**GIVEN PROBLEM**
Up to and including the line that contains "COL = sc.collection", repeat each line of the data exactly, starting from the first.

**INFORMATION SUPPLIED**

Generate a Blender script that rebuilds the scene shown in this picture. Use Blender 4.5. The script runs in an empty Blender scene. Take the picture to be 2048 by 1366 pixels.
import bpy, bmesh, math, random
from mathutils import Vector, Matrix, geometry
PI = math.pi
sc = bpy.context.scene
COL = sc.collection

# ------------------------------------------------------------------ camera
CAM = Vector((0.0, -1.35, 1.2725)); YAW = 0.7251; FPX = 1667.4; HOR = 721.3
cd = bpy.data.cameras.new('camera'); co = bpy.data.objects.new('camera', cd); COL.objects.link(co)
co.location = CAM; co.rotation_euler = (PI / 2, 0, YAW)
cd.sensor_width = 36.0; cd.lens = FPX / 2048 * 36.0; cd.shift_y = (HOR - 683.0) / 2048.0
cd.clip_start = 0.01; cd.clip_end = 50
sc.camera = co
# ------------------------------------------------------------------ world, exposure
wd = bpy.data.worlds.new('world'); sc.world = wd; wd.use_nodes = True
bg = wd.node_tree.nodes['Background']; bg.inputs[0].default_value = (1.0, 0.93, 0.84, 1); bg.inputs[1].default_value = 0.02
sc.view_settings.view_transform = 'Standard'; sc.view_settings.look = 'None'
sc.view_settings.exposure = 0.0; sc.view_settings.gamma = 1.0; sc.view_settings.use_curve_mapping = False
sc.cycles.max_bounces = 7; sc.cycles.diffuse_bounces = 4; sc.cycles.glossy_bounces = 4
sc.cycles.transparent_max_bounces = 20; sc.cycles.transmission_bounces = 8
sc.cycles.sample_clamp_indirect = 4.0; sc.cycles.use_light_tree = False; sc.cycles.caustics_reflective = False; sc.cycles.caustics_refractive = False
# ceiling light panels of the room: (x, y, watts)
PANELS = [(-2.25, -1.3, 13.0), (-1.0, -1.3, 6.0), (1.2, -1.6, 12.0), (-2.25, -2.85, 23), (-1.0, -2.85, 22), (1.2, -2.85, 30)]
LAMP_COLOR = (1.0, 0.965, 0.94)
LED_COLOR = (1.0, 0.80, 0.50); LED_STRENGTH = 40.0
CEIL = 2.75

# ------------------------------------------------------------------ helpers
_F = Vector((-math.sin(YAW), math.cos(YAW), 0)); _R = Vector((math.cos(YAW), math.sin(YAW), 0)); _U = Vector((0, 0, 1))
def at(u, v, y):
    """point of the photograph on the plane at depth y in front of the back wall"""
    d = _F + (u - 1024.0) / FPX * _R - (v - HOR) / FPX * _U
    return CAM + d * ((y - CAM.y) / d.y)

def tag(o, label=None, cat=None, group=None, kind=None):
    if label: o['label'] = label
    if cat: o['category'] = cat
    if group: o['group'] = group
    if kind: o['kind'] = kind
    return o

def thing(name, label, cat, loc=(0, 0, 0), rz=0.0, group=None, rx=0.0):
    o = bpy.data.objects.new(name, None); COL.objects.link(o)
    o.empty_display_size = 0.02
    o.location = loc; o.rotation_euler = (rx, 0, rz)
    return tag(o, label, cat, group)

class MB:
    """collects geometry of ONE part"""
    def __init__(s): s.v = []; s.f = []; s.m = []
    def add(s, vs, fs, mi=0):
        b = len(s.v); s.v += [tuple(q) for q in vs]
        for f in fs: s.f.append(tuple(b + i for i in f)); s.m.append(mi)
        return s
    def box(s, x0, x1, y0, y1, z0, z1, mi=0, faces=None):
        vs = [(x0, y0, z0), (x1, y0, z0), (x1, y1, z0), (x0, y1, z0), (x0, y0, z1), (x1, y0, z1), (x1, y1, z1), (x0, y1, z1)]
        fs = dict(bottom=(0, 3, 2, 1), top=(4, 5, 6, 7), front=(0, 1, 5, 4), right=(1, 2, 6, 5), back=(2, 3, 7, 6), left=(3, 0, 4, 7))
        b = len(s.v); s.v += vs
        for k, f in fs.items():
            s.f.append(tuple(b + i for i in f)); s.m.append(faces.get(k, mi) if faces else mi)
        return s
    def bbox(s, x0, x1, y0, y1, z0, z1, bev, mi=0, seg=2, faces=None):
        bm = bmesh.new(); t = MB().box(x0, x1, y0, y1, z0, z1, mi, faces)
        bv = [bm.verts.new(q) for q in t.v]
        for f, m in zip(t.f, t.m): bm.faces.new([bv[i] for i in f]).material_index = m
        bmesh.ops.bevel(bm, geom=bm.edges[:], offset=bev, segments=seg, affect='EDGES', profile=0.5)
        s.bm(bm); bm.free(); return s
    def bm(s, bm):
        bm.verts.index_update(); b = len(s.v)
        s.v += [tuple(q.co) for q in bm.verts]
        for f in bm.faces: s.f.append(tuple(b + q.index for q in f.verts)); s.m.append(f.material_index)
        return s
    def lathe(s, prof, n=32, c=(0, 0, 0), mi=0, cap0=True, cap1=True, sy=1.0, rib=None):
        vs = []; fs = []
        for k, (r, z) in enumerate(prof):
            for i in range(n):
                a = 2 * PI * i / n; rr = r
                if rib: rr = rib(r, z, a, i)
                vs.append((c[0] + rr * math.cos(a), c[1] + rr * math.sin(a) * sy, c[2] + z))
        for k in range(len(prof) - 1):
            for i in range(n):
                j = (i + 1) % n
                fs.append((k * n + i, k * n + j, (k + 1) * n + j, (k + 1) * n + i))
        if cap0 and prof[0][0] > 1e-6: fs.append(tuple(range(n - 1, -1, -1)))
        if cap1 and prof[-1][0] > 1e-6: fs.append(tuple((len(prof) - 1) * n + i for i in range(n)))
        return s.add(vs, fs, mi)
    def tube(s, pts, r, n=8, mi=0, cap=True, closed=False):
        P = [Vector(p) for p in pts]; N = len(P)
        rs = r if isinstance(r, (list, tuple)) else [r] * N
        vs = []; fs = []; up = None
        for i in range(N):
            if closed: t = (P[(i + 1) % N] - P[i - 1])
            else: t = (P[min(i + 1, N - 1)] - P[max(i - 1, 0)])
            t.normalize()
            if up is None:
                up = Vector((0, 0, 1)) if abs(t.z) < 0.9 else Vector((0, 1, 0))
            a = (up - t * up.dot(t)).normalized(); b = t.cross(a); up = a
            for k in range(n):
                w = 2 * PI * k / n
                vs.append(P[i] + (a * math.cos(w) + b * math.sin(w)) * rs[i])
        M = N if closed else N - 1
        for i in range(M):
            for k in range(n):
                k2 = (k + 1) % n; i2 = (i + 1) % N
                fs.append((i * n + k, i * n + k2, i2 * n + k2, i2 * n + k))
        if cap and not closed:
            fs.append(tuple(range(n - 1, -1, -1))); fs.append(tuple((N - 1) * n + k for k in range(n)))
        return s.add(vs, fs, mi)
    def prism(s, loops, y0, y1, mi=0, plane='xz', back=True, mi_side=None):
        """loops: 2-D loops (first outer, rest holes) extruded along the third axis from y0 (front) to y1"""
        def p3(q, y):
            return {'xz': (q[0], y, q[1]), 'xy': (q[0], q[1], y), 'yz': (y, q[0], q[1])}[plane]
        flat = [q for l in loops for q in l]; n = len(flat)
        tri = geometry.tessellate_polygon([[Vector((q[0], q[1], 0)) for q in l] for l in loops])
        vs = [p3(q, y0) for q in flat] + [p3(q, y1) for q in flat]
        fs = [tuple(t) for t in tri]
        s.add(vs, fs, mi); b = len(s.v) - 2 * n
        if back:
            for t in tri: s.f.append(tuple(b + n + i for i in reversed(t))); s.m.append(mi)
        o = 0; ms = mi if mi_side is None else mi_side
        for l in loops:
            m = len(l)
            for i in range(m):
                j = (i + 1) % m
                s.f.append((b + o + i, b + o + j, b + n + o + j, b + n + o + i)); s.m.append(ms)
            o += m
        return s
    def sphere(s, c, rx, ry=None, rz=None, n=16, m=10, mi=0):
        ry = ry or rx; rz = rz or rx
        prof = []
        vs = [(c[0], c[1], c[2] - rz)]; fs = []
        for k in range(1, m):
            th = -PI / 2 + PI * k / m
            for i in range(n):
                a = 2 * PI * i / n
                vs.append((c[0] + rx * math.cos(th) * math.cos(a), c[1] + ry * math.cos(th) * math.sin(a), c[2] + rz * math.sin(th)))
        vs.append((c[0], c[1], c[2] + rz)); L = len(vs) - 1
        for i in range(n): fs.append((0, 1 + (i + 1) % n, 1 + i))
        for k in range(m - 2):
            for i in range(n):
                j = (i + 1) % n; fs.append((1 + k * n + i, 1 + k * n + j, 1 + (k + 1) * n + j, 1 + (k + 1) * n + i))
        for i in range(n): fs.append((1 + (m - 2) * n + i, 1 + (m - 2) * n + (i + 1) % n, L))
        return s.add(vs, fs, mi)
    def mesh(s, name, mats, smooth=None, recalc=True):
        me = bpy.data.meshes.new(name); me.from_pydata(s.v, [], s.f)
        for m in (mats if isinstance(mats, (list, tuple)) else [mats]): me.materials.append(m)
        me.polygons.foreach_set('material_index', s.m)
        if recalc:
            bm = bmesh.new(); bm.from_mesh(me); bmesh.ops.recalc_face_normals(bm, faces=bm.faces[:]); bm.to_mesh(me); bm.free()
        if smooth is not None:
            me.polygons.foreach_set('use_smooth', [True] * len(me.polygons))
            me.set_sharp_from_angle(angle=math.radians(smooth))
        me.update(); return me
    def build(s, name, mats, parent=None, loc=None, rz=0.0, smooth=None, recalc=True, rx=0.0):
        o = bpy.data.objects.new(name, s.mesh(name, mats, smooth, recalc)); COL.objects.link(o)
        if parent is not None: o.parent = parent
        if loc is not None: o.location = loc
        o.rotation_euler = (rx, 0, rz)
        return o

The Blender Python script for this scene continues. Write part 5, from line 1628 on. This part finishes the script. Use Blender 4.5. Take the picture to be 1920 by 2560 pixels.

**COMPLETE OUTPUT**
Generate a Blender script that rebuilds the scene shown in this picture. Use Blender 4.5. The script runs in an empty Blender scene. Take the picture to be 2048 by 1366 pixels.
import bpy, bmesh, math, random
from mathutils import Vector, Matrix, geometry
PI = math.pi
sc = bpy.context.scene
COL = sc.collection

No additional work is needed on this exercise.